L’avènement du Président Tshisekedi au pou-voir et les premières mesures prises pour humaniser l’Agence Nationale de Renseignements avaient suscité beaucoup d’espoirs pour tous les Congolais, surtout la communauté des défenseurs des droits humains.
Sous le règne du président Joseph Kabila, l’ANR a été un véritable outil de répression de toute personne qui s’opposait au régime en place. Les agents de l’ANR enlevaient qui ils voulaient, ils le gardaient au secret autant de temps que cela leur plaisait. Il y a eu des personnes qui ont été gardées au cachot de l’ANR pendant plusieurs années sans que les membres de leurs familles ne soient informés et sans accès à un avocat. Tout ceci en violation de la Constitution et des lois de la République.
Plusieurs Congolais ont été victimes de la répression systématique de la part de l’ANR et certains en gardent encore des séquelles graves.
Avec la prise de pouvoir par le Président Tshisekedi, nous avions tous pensé que les choses allaient changer fondamentalement. Les mesures prises pour humaniser cette agence ont été saluées et encouragées.
Mais en ce moment où nous écrivons cette page d’opinions libres, le constat fait par nous est regrettable. Les mauvaises pratiques décriées à l’époque refont surface. Pratiques totalement incompatibles avec l’Etat de droit que tous les Congolais désirent.

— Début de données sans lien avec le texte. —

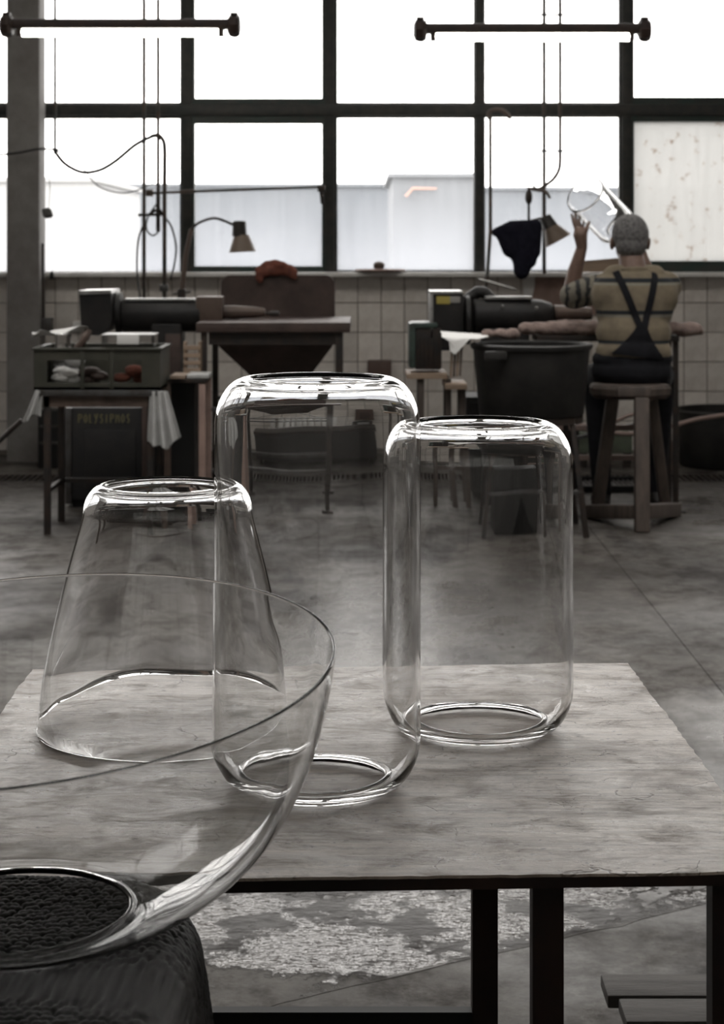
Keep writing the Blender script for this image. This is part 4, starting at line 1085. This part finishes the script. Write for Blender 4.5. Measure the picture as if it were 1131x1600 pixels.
# ------------------------------------------------------------------ stool
t = empty('stool', (P(985, 0, 8.25).x, 8.25, 0), 'heavy wooden three-legged stool under the seated man', 'stool')
zs = P(0, 602, 8.15).z
sx0 = P(985, 0, 8.25)
oct_ = []
for k in range(8):
    th = PI / 8 + k * PI / 4; oct_.append((sx0.x + .196 * math.cos(th), 8.27 + .15 * math.sin(th)))
sp = MB(); n = 8
rings = []
for sc_, z in ((.9, zs - .068), (1.0, zs - .05), (1.02, zs - .02), (.97, zs - .004), (.86, zs)):
    rings.append([(sx0.x + (x - sx0.x) * sc_, 8.27 + (y - 8.27) * sc_, z) for x, y in oct_])
vs = [p for r in rings for p in r]; fs = [(i * n + k, i * n + (k + 1) % n, (i + 1) * n + (k + 1) % n, (i + 1) * n + k) for i in range(4) for k in range(n)]
fs += [list(range(n))[::-1], [4 * n + k for k in range(n)]]
sp.add(vs, fs).build('seat', M['stoolwood'], t, smooth=30)
la = (P(957, 622, 8.3), P(932, 797, 8.42)); lb = (P(1018, 622, 8.38), P(1040, 794, 8.5)); lc = (P(1002, 622, 8.12), P(1003, 832, 8.0))
la[1].z = .03; lb[1].z = .03; lc[1].z = 0
MB().bar(*la, .058, .06, .008, up=(0, 1, 0)).build('leg', M['stoolwood'], t)
MB().bar(*lb, .05, .055, .008, up=(0, 1, 0)).build('leg', M['stoolwood'], t)
MB().bar(*lc, .066, .06, .008, up=(0, 1, 0)).build('leg', M['stoolwood'], t)
MB().bar(la[1] + Vector((-.05, .02, .0)), Vector((lc[1].x - .02, lc[1].y + .06, .085)), .06, .065, .008).build('foot_beam', M['stoolwood'], t)
MB().bar(lb[1] + Vector((.05, .0, .0)), Vector((lc[1].x + .02, lc[1].y + .07, .085)), .06, .065, .008).build('foot_beam', M['stoolwood'], t)

# ------------------------------------------------------------------ the seated man
man = empty('person', (P(990, 0, 8.35).x, 8.35, zs + .001), 'grey-haired man in tan striped shirt and black dungarees, lifting a glass vessel', 'person')
mx = man.location.x
SHIRT_STRIPES = [(P(0, y, 8.3).z - man.location.z, w, c) for y, w, c in ((438, .010, (.012, .016, .02)), (444, .006, (.20, .19, .15)), (488, .009, (.012, .016, .02)), (493.5, .006, (.17, .16, .13)), (534, .008, (.012, .016, .02)))]
M['shirt'] = shirt_mat()
def sleeve_mat():
    m = mat('striped_sleeve', (.19, .175, .14), .9, bump=.15, bscale=60); nt, N, L = nodes(m); b = N['Principled BSDF']
    tc = N.new('ShaderNodeTexCoord'); w = N.new('ShaderNodeTexWave'); w.inputs['Scale'].default_value = 7.5; w.inputs['Distortion'].default_value = 2.5; w.inputs['Detail Scale'].default_value = 3
    L.new(tc.outputs['Object'], w.inputs['Vector'])
    r = N.new('ShaderNodeValToRGB'); e = r.color_ramp.elements
    e[0].position = .25; e[0].color = (.025, .026, .026, 1); e[1].position = .5; e[1].color = (.19, .172, .135, 1)
    L.new(w.outputs['Fac'], r.inputs[0]); L.new(r.outputs[0], b.inputs['Base Color'])
    return m
M['sleeve'] = sleeve_mat()
shL, shR = P(943, 446, 8.42), P(1041, 447, 8.42)
elL, wrL = P(891, 464, 8.60), P(909, 386, 8.55)
elR, wrR = P(1030, 476, 8.68), P(992, 372, 8.76)
B = MB()
hc = P(984, 373, 8.44)
B.ball(hc + Vector((0, 0, .012)), (.083, .098, .100)).ball(hc + Vector((0, .05, -.045)), (.062, .055, .07))       # skull, jaw
B.ball(hc + Vector((0, .10, -.02)), (.014, .022, .022)).ball(hc + Vector((0, .105, -.055)), (.026, .012, .01))     # nose, mouth
for sgn in (-1, 1):
    B.ball(hc + Vector((sgn * .030, .09, .012)), (.014, .012, .01))
    B.ball(hc + Vector((sgn * .086, .0, -.022)), (.012, .02, .034))
    B.ball(hc + Vector((sgn * .09, -.012, -.016)), (.008, .016, .024))
B.capsule(hc + Vector((0, -.01, -.05)), P(989, 428, 8.39), .058, .066)
B.ball(P(991, 480, 8.37), (.15, .095, .17)).ball(P(989, 545, 8.35), (.14, .10, .14)).capsule(shL, shR, .05, .05)
B.capsule(shL, elL, .052, .045).capsule(elL, (elL + wrL) / 2 + Vector((-.006, 0, 0)), .044, .038).capsule((elL + wrL) / 2 + Vector((-.006, 0, 0)), wrL, .038, .027)
B.capsule(shR, elR, .052, .045).capsule(elR, wrR, .043, .027)
def hand(B, w, palm, fingers, thumb):
    B.capsule(w, palm, .028, .034)
    for base, mid, tip, r in fingers:
        B.capsule(base, mid, r, r * .95, 8); B.capsule(mid, tip, r * .95, r * .8, 8)
    B.capsule(thumb[0], thumb[1], .013, .011, 8); B.capsule(thumb[1], thumb[2], .011, .009, 8)
pl = P(906.5, 367, 8.54)
B.ball(pl, (.036, .022, .042))
hand(B, wrL, pl, [
    (P(900, 360, 8.545), P(896, 347, 8.55), P(893, 335, 8.56), .0095),
    (P(903, 357, 8.56), P(899.5, 344, 8.575), P(898, 333, 8.60), .0095),
    (P(907, 357, 8.57), P(905, 346, 8.59), P(905, 337, 8.62), .009),
    (P(911, 359, 8.58), P(911, 351, 8.6), P(912, 344, 8.62), .008)],
    (P(913, 368, 8.54), P(916.5, 357, 8.535), P(920, 347.5, 8.55)))
pr_ = P(988, 362, 8.78)
B.ball(pr_, (.035, .022, .04))
hand(B, wrR, pr_, [
    (P(992, 356, 8.79), P(990, 347, 8.81), P(984, 342, 8.82), .0095),
    (P(989, 354, 8.80), P(985, 346, 8.82), P(979, 343, 8.83), .0095),
    (P(985, 354, 8.80), P(981, 348, 8.82), P(975, 346, 8.83), .009),
    (P(981, 356, 8.80), P(977, 351, 8.82), P(972, 350, 8.83), .008)],
    (P(983, 366, 8.77), P(977, 362, 8.78), P(972, 358, 8.80)))
B.solid('body', M['skin'], man, .0055, 3)
H = MB()
H.ball(hc + Vector((0, -.012, .022)), (.091, .10, .100)).ball(hc + Vector((0, -.045, -.03)), (.078, .062, .065)).ball(hc + Vector((0, .01, .05)), (.082, .095, .07))
H.solid('hair', M['hair'], man, .007, 2)
E_ = MB()
for sgn in (-1, 1): E_.ball(hc + Vector((sgn * .030, .098, .012)), (.011, .008, .008), nu=10, nv=6)
E_.build('eyes', M['white'], man)
T = MB()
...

A ce jour, plusieurs personnes ont été enlevées par les agents de l’ANR et gardées au secret. Sans possibilité d’entrer en contact avec les membres de famille ni d’accéder au service d’un avocat. La pratique de refuser aux avocats d’assister leurs clients devant les services de sécurité est contraire à la Constitution qui dispose que : «Toute personne a le droit de se défendre elle-même ou de se faire assister d’un défenseur de son choix et ce, à tous les niveaux de la procédure pénale, y compris l’enquête policière et l’instruction pré juridictionnelle. Elle peut se faire assister également devant les services de sécurité» (article 19 de la Constitution)
Cette semaine, nous avons reçu certaines familles (femmes, enfants, frères et sœurs) en détresse extrême du fait qu’elles ne savaient pas où se trouvaient leurs proches enlevés par des inconnus. Pensez à ces enfants qui ont vu leur père partir au travail le matin, mais ne pouvaient pas le revoir le soir. Certains croyaient même que les bandits les auraient enlevés et tués. C’est après plusieurs recherches que nous les avons localisés à l’ANR (UZB).

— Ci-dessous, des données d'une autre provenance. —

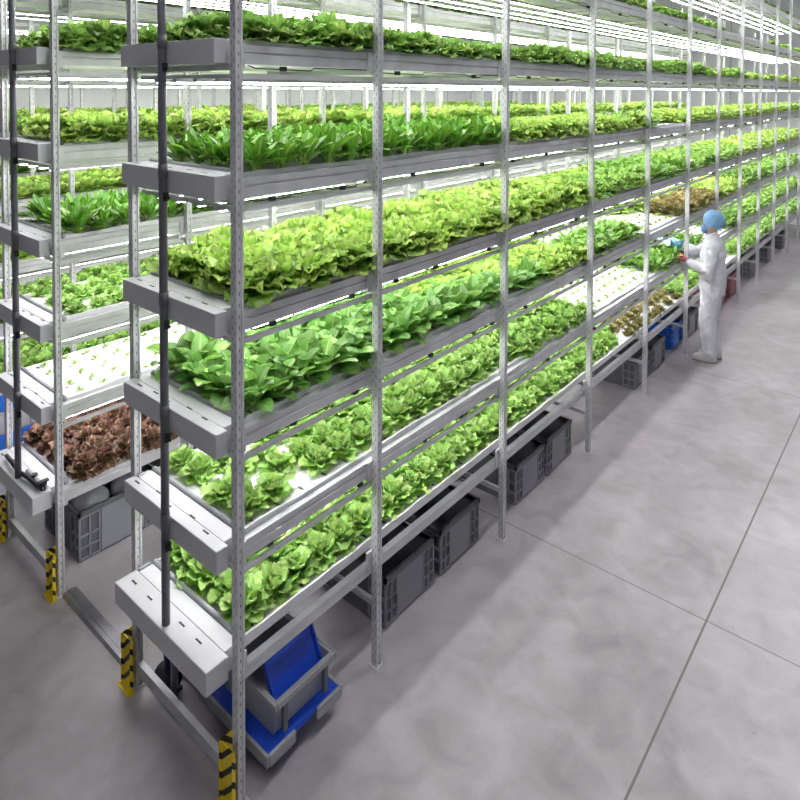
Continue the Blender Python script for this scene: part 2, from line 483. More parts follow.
RACKS = [(-.9, 0.0, YP, 8), (-2.71, -1.87, YP[:11], 7), (-4.7, -3.8, YP[:11], 7), (-6.6, -5.7, YP[:11], 7)]
RLAB = ['tall galvanised growing rack along the open aisle, nearest rack',
        'galvanised growing rack behind the aisle rack, holding the red lettuce',
        'galvanised growing rack behind the second rack, third from the open aisle',
        'galvanised growing rack farthest from the open aisle']
tube_cache = {}
far_tubes = MB()
for ri, (x0, x1, ys, nt_) in enumerate(RACKS):
    make_rack(ri, x0, x1, ys, nt_, RLAB[ri])
    for k in range(nt_):
        make_trough(ri, k, x0, x1, ys, nt_)
        for b in range(len(ys) - 1):
            ya = ys[b] + .085 if b == 0 else ys[b] + .002
            make_board(ri, k, x0, x1, ya, ys[b + 1] - .002, b)
            if k == 0: continue
            L = ys[b + 1] - ys[b] - .01
            if ri == 0 and b < 11:
                key = round(L, 3)
                if key not in tube_cache: tube_cache[key] = tube_mesh(L)
                for j in range(4):
                    o = bpy.data.objects.new('grow_light', tube_cache[key]); COL.objects.link(o)
                    o.location = (x0 + .15 + j * .18, ys[b] + .045, TZ[k] - .170)
                    t = 'topmost' if k == 7 else TIERN[k]
                    tag(o, f'white LED tube under {t} trough up, {["rear","third","second","front"][j]} line, {ORD[b]} bay, aisle rack', 'grow light', 'LED grow tubes of the aisle rack')
            else:
                for j in range(4 if ri < 2 else 2):
                    xx = x0 + (.13 + j * (.18 if ri == 0 else .17)) if ri < 2 else x0 + .25 + j * .4
                    far_tubes.prism([(xx - .014, TZR[ri][k] - .187), (xx - .012, TZR[ri][k] - .191), (xx + .012, TZR[ri][k] - .191), (xx + .014, TZR[ri][k] - .187)], ys[b] + .05, ys[b + 1] + .03, 0, axis='y')
                    far_tubes.box(xx - .016, xx + .016, ys[b] + .045, ys[b + 1] + .035, TZR[ri][k] - .1865, TZR[ri][k] - .1705, 1)
tag(far_tubes.build('grow_light_bank', [M['tube'], M['tube_cap']]), 'white LED tubes lighting the racks behind the aisle rack', 'grow lights', kind='stuff')

# ------------------------------------------------------------------ plants
def plant_arrays(leaves, nu, nv, seed):
    """leaves: dicts; returns verts (n,3), quads (m,4), uv per loop."""
    rs = np.random.RandomState(seed)
    V = []; F = []; UV = []
    off = 0
    for lf in leaves:
        L = lf['L']; W = lf['W']; az = lf['az']; e0 = lf['e0']; e1 = lf['e1']
        t = np.linspace(0, 1, nv + 1)
        el = e0 + (e1 - e0) * t ** lf.get('cp', 1.3)
        dr = np.cos(el) * L / nv; dz = np.sin(el) * L / nv
        r = lf.get('r0', .004) + np.concatenate([[0], np.cumsum((dr[1:] + dr[:-1]) / 2)])
        z = lf.get('z0', .0) + np.concatenate([[0], np.cumsum((dz[1:] + dz[:-1]) / 2)])
        wd = lf['shape'](t) * W / 2
        u = np.linspace(-1, 1, nu + 1)
        uu, tt = np.meshgrid(u, t)
        wdg = wd[:, None] * uu
        elg = el[:, None]
        nrm_r = -np.sin(elg); nrm_z = np.cos(elg)
        ph = rs.uniform(0, 6.28, 2)
        disp = lf['cup'] * W * np.abs(uu) ** 1.6 * (wd[:, None] / (W / 2 + 1e-6))
        if lf['ruf']:
            disp = disp + lf['ruf'] * np.abs(uu) ** 1.5 * np.sin(tt * lf['fr'] + np.where(uu > 0, ph[0], ph[1]) + uu * 2.2) * (tt > .12)
            disp = disp + lf['ruf'] * .5 * rs.uniform(-1, 1, uu.shape) * (tt > .12)
        R = r[:, None] + nrm_r * disp + lf['ruf'] * .6 * (tt ** 2) * np.sin(uu * 5 + ph[0])
        Z = z[:, None] + nrm_z * disp
        tw = lf.get('tw', 0) * tt
        X = R * math.cos(az) - wdg * np.cos(tw) * math.sin(az)
        Y = R * math.sin(az) + wdg * np.cos(tw) * math.cos(az)
        Z = np.maximum(Z + wdg * np.sin(tw), .002)
        V.append(np.stack([X, Y, Z], -1).reshape(-1, 3))
        i = np.arange(nv)[:, None] * (nu + 1) + np.arange(nu)[None]
        q = np.stack([i, i + 1, i + nu + 2, i + nu + 1], -1).reshape(-1, 4)
        F.append(q + off)
        g = np.stack([(uu + 1) / 2, tt], -1).reshape(-1, 2)
        UV.append(g[q.reshape(-1)])
        off += (nu + 1) * (nv + 1)
    return np.concatenate(V), np.concatenate(F), np.concatenate(UV)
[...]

Nous en appelons directement au Président Tshisekedi lui-même, car l’ANR dépend de lui. Qu’il lui plaise de prendre des mesures pour que les Congolais arrêtés par l’ANR jouissent de leurs droits constitutionnels notamment d’informer les membres de leurs familles sur leur statut et les lieux où sont détenus. Sans oublier le droit de recevoir de la visite et d’avoir accès aux services des avocats.

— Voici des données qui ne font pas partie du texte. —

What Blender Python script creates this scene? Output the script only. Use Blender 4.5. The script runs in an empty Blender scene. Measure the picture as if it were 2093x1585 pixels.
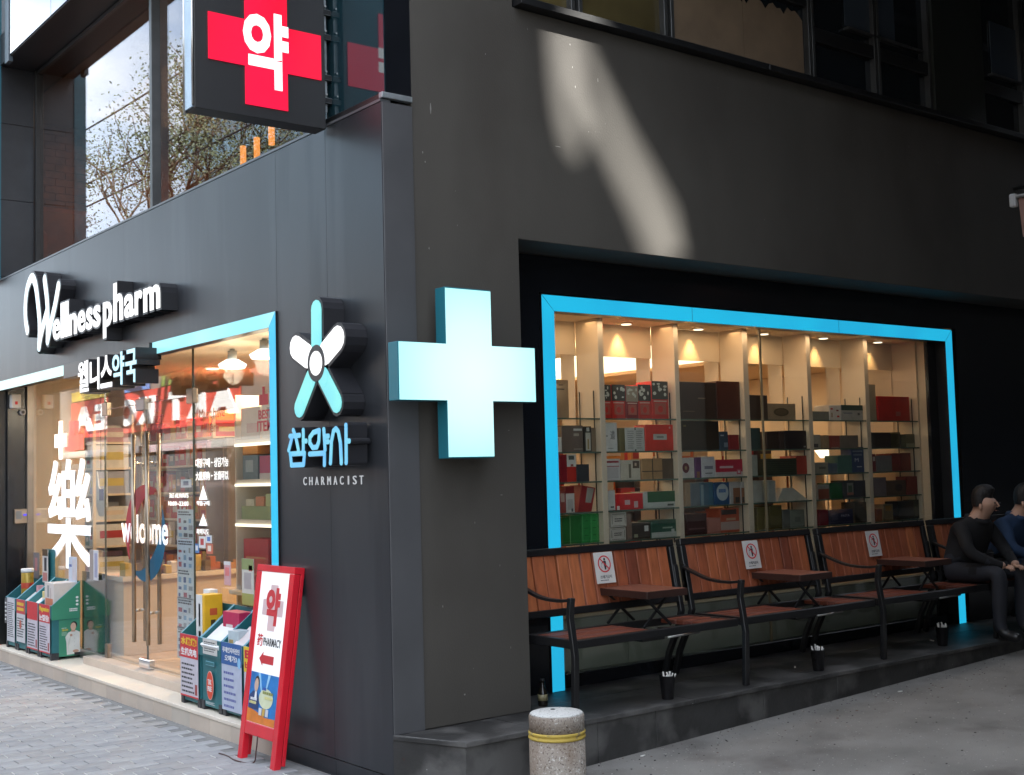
import bpy, bmesh, math, random
from mathutils import Vector, Matrix
random.seed(7)
S = bpy.context.scene
COL = S.collection
R_ = math.radians

# ------------------------------------------------------------------ camera, world, sun, exposure
CX, CY = 1046.5, 792.5
FPX = 2538.2955
CAM = Vector((-3.401, -5.388, 1.6))
def _n(v): return v.normalized()
AX = _n(Vector((4300 - CX, -(881 - CY), -FPX)))
AY = _n(Vector((-940 - CX, -(1020 - CY), -FPX)))
AZ = AX.cross(AY)
ROT = Matrix((AX, AY, AZ))              # camera axes -> world
cam_d = bpy.data.cameras.new('camera')
cam_d.sensor_width = 36.0
cam_d.lens = FPX / 2093 * 36.0
cam_d.clip_start = 0.05
cam_d.clip_end = 600
cam = bpy.data.objects.new('camera', cam_d)
COL.objects.link(cam)
cam.matrix_world = Matrix.Translation(CAM) @ ROT.to_4x4()
S.camera = cam
S.view_settings.view_transform = 'Standard'
S.view_settings.look = 'None'
S.view_settings.exposure = 2.4
S.view_settings.gamma = 1
EXPO = 2 ** 2.4
SUN_DIR = Vector((0.55, -0.60, 0.75)).normalized()     # towards the sun
el = math.asin(SUN_DIR.z)
az = math.atan2(SUN_DIR.x, SUN_DIR.y)
W = bpy.data.worlds.new('World'); S.world = W; W.use_nodes = True
nt = W.node_tree
sky = nt.nodes.new('ShaderNodeTexSky'); sky.sky_type = 'NISHITA'; sky.sun_disc = False
sky.sun_elevation = el; sky.sun_rotation = az
sky.air_density = 1.0; sky.dust_density = 2.0
bg = nt.nodes['Background']; bg.inputs['Strength'].default_value = 0.12
tcw = nt.nodes.new('ShaderNodeTexCoord')
mpw = nt.nodes.new('ShaderNodeMapping'); mpw.inputs['Scale'].default_value = (1, 1, 2.6)
nzw = nt.nodes.new('ShaderNodeTexNoise'); nzw.inputs['Scale'].default_value = 3.2; nzw.inputs['Detail'].default_value = 7
rpw = nt.nodes.new('ShaderNodeValToRGB'); rpw.color_ramp.elements[0].position = .36; rpw.color_ramp.elements[1].position = .60
mxw = nt.nodes.new('ShaderNodeMixRGB'); mxw.inputs[2].default_value = (6.2, 6.45, 6.7, 1)
mlw = nt.nodes.new('ShaderNodeMath'); mlw.operation = 'MULTIPLY'; mlw.inputs[1].default_value = .85
nt.links.new(tcw.outputs['Generated'], mpw.inputs[0]); nt.links.new(mpw.outputs[0], nzw.inputs[0])
nt.links.new(nzw.outputs[0], rpw.inputs[0]); nt.links.new(rpw.outputs[0], mlw.inputs[0]); nt.links.new(mlw.outputs[0], mxw.inputs[0])
nt.links.new(sky.outputs[0], mxw.inputs[1]); nt.links.new(mxw.outputs[0], bg.inputs[0])
sd = bpy.data.lights.new('sun', 'SUN'); sd.energy = 4.8; sd.angle = R_(0.65); sd.color = (1, .97, .90)
sun = bpy.data.objects.new('sun', sd); COL.objects.link(sun)
sun.rotation_euler = (-SUN_DIR).to_track_quat('-Z', 'Y').to_euler()
S.render.engine = 'CYCLES'
S.cycles.use_denoising = True
S.cycles.max_bounces = 7; S.cycles.transparent_max_bounces = 16
S.cycles.diffuse_bounces = 4; S.cycles.glossy_bounces = 4
S.cycles.sample_clamp_indirect = 6
S.cycles.caustics_reflective = False; S.cycles.caustics_refractive = False

# measured pixel of the photograph -> point on a plane of the place
def ray(px, py): return ROT @ Vector((px - CX, -(py - CY), -FPX))
def PX(px, py, x=0): d = ray(px, py); return CAM + d * ((x - CAM.x) / d.x)
def PY(px, py, y=0): d = ray(px, py); return CAM + d * ((y - CAM.y) / d.y)
def PZ(px, py, z=0): d = ray(px, py); return CAM + d * ((z - CAM.z) / d.z)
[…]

Nous ne sommes pas contre l’interpellation de telle ou telle personne. Nous sommes contre la violation des droits des citoyens dont l’ANR se rend coupable depuis quelques temps.
Ces mauvaises pratiques de l’ANR nous inquiètent au plus haut point, surtout que nous nous approchons des élections générales.
Depuis plusieurs années, particulièrement de 2015 à 2018, les Congolais se sont battus, et d’autres ont été tués pour que les choses changent dans le sens du respect des droits humains et de la démocratie. Leur sacrifice ne devrait pas être vain.
Aucun Congolais ne peut comprendre le silence du Président Tshisekedi face à ces mauvaises pratiques.
C’est par le travail des hommes et femmes courageux que la démocratie se construit.
Partageons cette page jusqu’à ce qu’elle atteigne le Président Tshisekedi lui-même.